Re: Informix vs. Sybase vs. Oracle vs. (gasp) MS SQL Server

From: Reid Fleming <RFleming_at_aol.com>
Date: 1997/04/15
Message-ID: <335335c0.7414841_at_news.jax.mindspring.com>#1/1


Larry Stephenson <larrst_at_digital.net> wrote:

>
>Igor Chudov _at_ home wrote:
>>
>> Hello,
>>
>> I have been asked to do a comparison of captioned database engines,

>> to choose a database server for a medium size database (less than 2GB,
>> about 60-100 tables).
>>
>> I would appreciate both pointers to professionally done comparisons, as
>> well as your personal opinions on performance and reliabiilty of these
>> systems.
>>
>> There is a special emphasis made on reliability, so your accounts of
>> problems and crashes will be much appreciated. Oh yes, the hardware
>> will likely be Sun or IBM RS6000.
>>
>> Thank you.
>>
>> igor
>
I've worked with all three. IMHO, they each have their own points:

Sybase - great environment for administering or developing.
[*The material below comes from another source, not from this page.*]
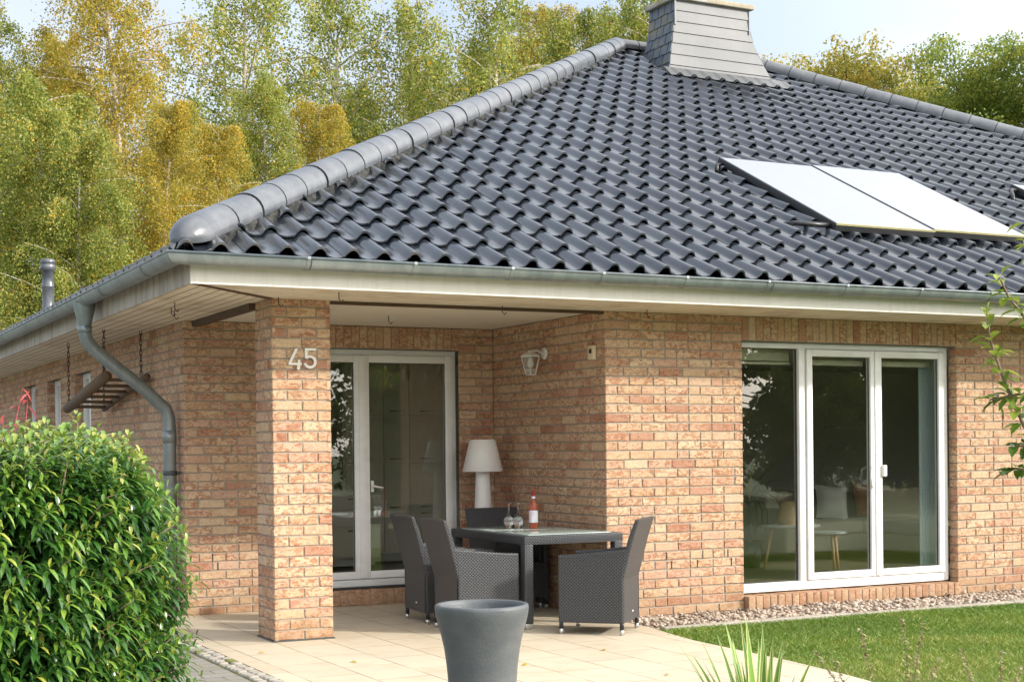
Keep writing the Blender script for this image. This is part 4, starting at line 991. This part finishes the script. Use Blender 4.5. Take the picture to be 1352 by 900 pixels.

The weakest point was its 'page-level locking'. That means that if you have a lot of users trying to get at the same tables, you'll often have users locked out. If they got this problem fixed, I'd recommend it the most.

Informix - great use of processing power on SMP computers. Fast loads and indexing, and the OLTP seems to function well. I really liked the stability and reliability as well. I recommend this database be used for your situation.

Oracle - lots of people use this. It has some strengths, such as row level locking, but the environment for developers and administrators are a little kludgy. It doesn't have some utilities found in Informix or Sybase, like a fast 'unload' utility for getting data out of tables. ( I hear there are some third party products that will do this). Overall very solid performance....just needs a few more bells and whistles.

By the way, I'd highly recommend that you go with Suns over the RS6000. I've had experience with these databases on the RS6000's, the Sun servers, and HP 9000's. You really need a box that's more scalable than the RS6000 if you think of increasing your DB size or the number of users. The multi-machine approach that IBM takes to scalability does not work as well as a big, single box that can take up to 12 processors. I think the databases are just not written in a way that take advantage of them.